I got a gorgeous journal for my birthday in August. It looks like a ship's log and is made of leather and thick, parchment-y paper, and it sat in my room for months unused because I couldn't make up my mind about what epic purpose suited this wonderful thing. Eventually I decided that I was being silly and started using it as a journal, which I solemnly promised myself I would not neglect.
Ha ha.
What you have to understand about this (and what is part of my feeble defence) is that I am supremely bad at journaling. I'd like to think I'm good at it, since yeesh, if I can't write about my own life, what CAN I write about? But my entries tend to descend into tedium like, "Today I woke up and did not want to get out of bed. But I did. Then I went to work. Zia told me she hated Piglet. My feet have been hurting after work lately. Anyway, it was a long day and" then I'm distracted by something else. I did manage to be semi-consistent for about a month, and then I can cite to you a host of excuses about ceasing to be consistent, but the point is, I've been horrible at any degree of regularity since about October. I meant to memorize quizzing verses. I meant to play the piano every day. I meant to learn some degree of Spanish for the missions trip in July.
I meant to...wait for it...blog! Consistently!
The reality is that until I'm done working shifts at two jobs, shifts that are different every week, and juggling that with church involvement and studying for the SAT in May (which I should be doing as I am typing this) and getting the last bits of my university application ready to go (if you're curious, that's going well and I have residence acceptance. Also the director of the English Lit program emailed me and we used Elvish. I feel at home already) I won't be regular or consistent at anything except that necessary stuff.
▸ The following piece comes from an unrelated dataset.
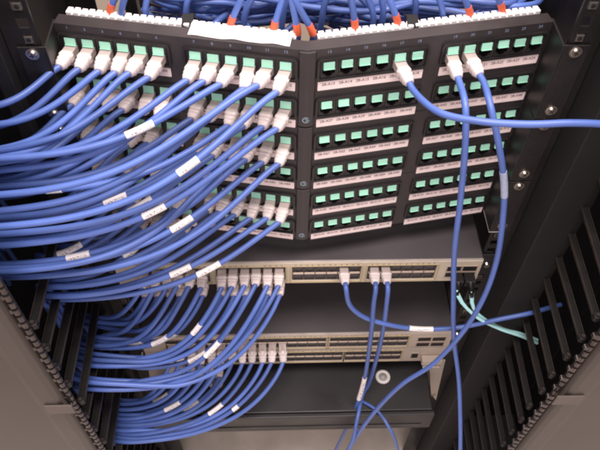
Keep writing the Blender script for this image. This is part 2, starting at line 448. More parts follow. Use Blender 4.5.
# ---- network switches ---------------------------------------------
FR = lambda x, y, z: frame((x, y, z), (1, 0, 0), (0, 0, 1), (0, -1, 0))
def port_mesh(w, h):
    """one socket: dark side walls, a light tongue along its lower edge, latch notch"""
    mb = MB(); hw, hh = w/2, h/2
    o = [(-hw, -hh), (hw, -hh), (hw, hh), (-hw, hh)]
    i_ = [(-hw+0.9, -hh+1.5), (hw-0.9, -hh+1.5), (hw-0.9, hh-0.7), (-hw+0.9, hh-0.7)]
    mb.ring(o, i_, -1.6, -0.6, 2)
    mb.box(-hw+.2, hw-.2, -hh+0.1, -hh+1.5, -1.2, 0.2, 0, 0.2)
    mb.add([(*p, -1.6) for p in i_] + [(*p, -11) for p in i_], [(k, (k+1) % 4, 4+(k+1) % 4, 4+k) for k in range(4)] + [(4, 5, 6, 7)], 1)
    mb.add([(*p, -0.6) for p in o] + [(*p, -12) for p in o], [(k, 4+k, 4+(k+1) % 4, (k+1) % 4) for k in range(4)], 1)
    for q in (-1, 1): mb.box(q*3.6-1.0, q*3.6+1.0, -hh+1.5, -hh+2.6, -5, -0.9, 2)
    return mb
PORT = {}
def network_switch(z0, z1, label, groups, ncol, pitch, bez, yf=-42.0):
    t = thing('network_switch', label, 'network switch', (0, yf, z0), 'rack network switches')
    h = z1-z0; zc = (z0+z1)/2
    ch = MB(); ch.box(-223, 221, yf+3.2, 330, z0+0.4, z1-0.2, 0, 0.8)
    ch.build('chassis', 'top', t, Matrix.Identity(4))
    ed = MB(); ed.box(-223, 221, yf+1.0, yf+3.0, z1-1.4, z1+0.25, 0, 0.3)
    ed.build('lid_edge', 'edge', t, Matrix.Identity(4))
    # bezel with openings: strips round the port groups
    bz = MB(); xs = [-223]
    gw = ncol*pitch
    for g in groups: xs += [g-pitch/2-0.6, g+(ncol-1)*pitch+pitch/2+0.6]
    xs.append(221)
    lo, hi = z0+5.0, z1-9.0
    for a in range(0, len(xs)-1, 2): bz.box(xs[a], xs[a+1], yf, yf+3, z0, z1-1.5, 0, 0.4)
    for a in range(1, len(xs)-1, 2):
        bz.box(xs[a], xs[a+1], yf+.05, yf+3, z0, lo, 0); bz.box(xs[a], xs[a+1], yf+.05, yf+3, hi, z1-1.5, 0)
    bz.build('front_bezel', bez, t, Matrix.Identity(4))
    hrow = (hi-lo)/2
    for g in groups:
        ol = MB(); a, b = g-pitch/2-3.2, g+(ncol-1)*pitch+pitch/2+3.2
        ol.ring(rrect(a, b, lo-zc-2.4, hi-zc+2.4, 2.5), rrect(a+1.4, b-1.4, lo-zc-1.0, hi-zc+1.0, 1.6), 0.0, 0.9)
        ol.build('group_outline', 'gilt', t, FR(0, yf, zc))
        for c in range(ncol):
            for rw in (0, 1):
                key = (round(pitch, 2), round(hrow, 2), rw)
                W = FR(g+c*pitch, yf+0.6, lo+hrow*(rw+0.5))
                if not rw: W = W @ Matrix.Rotation(math.pi, 4, 'Z')
                if key not in PORT: PORT[key] = port_mesh(pitch-0.5, hrow-0.5).build('port', ['shield', 'hole', 'socket'], t, W).data
                else: put('port', PORT[key], t, W)
    # status marks above the ports: small lights, some lit
    for g in groups:
        sl = MB()
        for c in range(ncol):
            for q in (-3.2, 3.2):
                if random.random() < .85: sl.box(g+c*pitch+q-1.0, g+c*pitch+q+1.0, yf-0.15, yf+.4, z1-6.2, z1-5.2, 1 if random.random() < .04 else 0)
        sl.build('status_lights', ['latch', 'led'], t, Matrix.Identity(4))
    for sd in (-1, 1):
        er = MB(); x0 = 221 if sd > 0 else -223
        er.box(min(x0, x0+sd*20), max(x0, x0+sd*20), -33.2, -31, z0+1, z1-1.5, 0, 0.4)
        er.box(min(x0-sd*0.5, x0+sd*2), max(x0-sd*0.5, x0+sd*2), -33, 40, z0+1, z1-1.5, 0, 0.4)
        e = er.build('rack_ear', 'rail', t, Matrix.Identity(4))
        sc = MB(); sc.cyl((0, 0), 4.4, 0, 2.6, 18, 0, 3.4); sc.box(-2.2, 2.2, -.4, .4, 2.2, 2.75, 1)
        sc.build('mounting_screw', ['steel', 'hole'], e, FR(sd*231, -33.2, zc))
    return t
sw1 = network_switch(-337, -292, 'upper network switch with beige front, gold outlined port groups and dark grey lid', [-188, -95.5, -3, 89.5], 6, 13.85, 'bezel')
sw2 = network_switch(-516.5, -472.2, 'middle network switch with ports in groups of eight, resting on another switch', [-182, -66, 50], 8, 14.4, 'bezel2')
sw3 = network_switch(-561, -517, 'lowest network switch with ports in groups of six, under another switch', [-186, -98, -10, 78], 6, 13.85, 'bezel2')

def sfp(t, x0, x1, z0, z1, n, y=-42):
    w = (x1-x0)/n
    for i in range(n):
        m = MB(); hw = w/2-.4; hh = (z1-z0)/2
        o = [(-hw, -hh), (hw, -hh), (hw, hh), (-hw, hh)]; i_ = [(-hw+.9, -hh+.9), (hw-.9, -hh+.9), (hw-.9, hh-.9), (-hw+.9, hh-.9)]
        m.ring(o, i_, -0.2, 1.0, 0); m.add([(*p, 1.0) for p in i_] + [(*p, 0.2) for p in i_], [(0, 1, 5, 4), (1, 2, 6, 5), (2, 3, 7, 6), (3, 0, 4, 7), (4, 5, 6, 7)], 1)
        m.build('uplink_cage', ['shield', 'hole'], t, FR(x0+w*(i+.5), y, (z0+z1)/2))
sfp(sw1, 178, 217, -327, -316, 2); sfp(sw1, 178, 217, -314, -303, 2)
sfp(sw2, 171, 213, -512, -500, 2); sfp(sw2, 171, 213, -496, -484, 2)
sfp(sw3, 169, 181, -549, -534, 1); sfp(sw3, 185, 216, -552, -538, 2)
for t, x, z in ((sw1, 193, -322), (sw1, 208, -322)):                     # seated uplink modules with grey latch
    m = MB(); m.box(-6.4, 6.4, -5.4, 5.4, 1.1, 15, 0, 0.6); m.box(-5, 5, -4.0, 4.0, 15, 15.6, 1); m.build('uplink_module', ['rail', 'hole'], t, FR(x, -42, z))
m = MB(); m.box(-15, 15, -6, 6, 1.1, 12, 0, 0.8); m.box(-13.5, 13.5, -7.4, -6.2, 2, 16, 1, 0.4); m.build('uplink_module', ['bezel2', 'steel'], sw3, FR(200, -42, -545))
# tapered side bracket hanging under the lowest switch
for sd in (-1, 1):
    br = MB(); br.prism([(sd*196, -563), (sd*226, -563), (sd*229, -600), (sd*239, -716), (sd*226, -690), (sd*208, -600)][::(1 if sd > 0 else -1)], 0, 2, 0, 0.4)
    br.cyl((sd*229, -690), 3.2, 2, 4, 14, 1)
    br.build('side_bracket', ['bezel2', 'steel'], sw3, frame((0, -39, 0), (1, 0, 0), (0, 0, 1), (0, -1, 0)))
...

It's not too much longer; we're almost into April (oops. Header.) and come next year I'm pretty sure I'll HAVE to blog or I'll be bombarded with questions about how university is going.
All that to say, please forgive me. I'll be here. If you're really curious about how I'm doing, fire me off an email or message me on facebook. But I can promise nothing, blog-wise, of a terribly excellent degree of regularity.
1 comment:
Your Grandpa and I just enjoyed reading your latest blog. Your life sounds busy, Amy, and I think you're coping pretty well. Love your breathless and rather busy presentation - very effective, and very personable. Good work!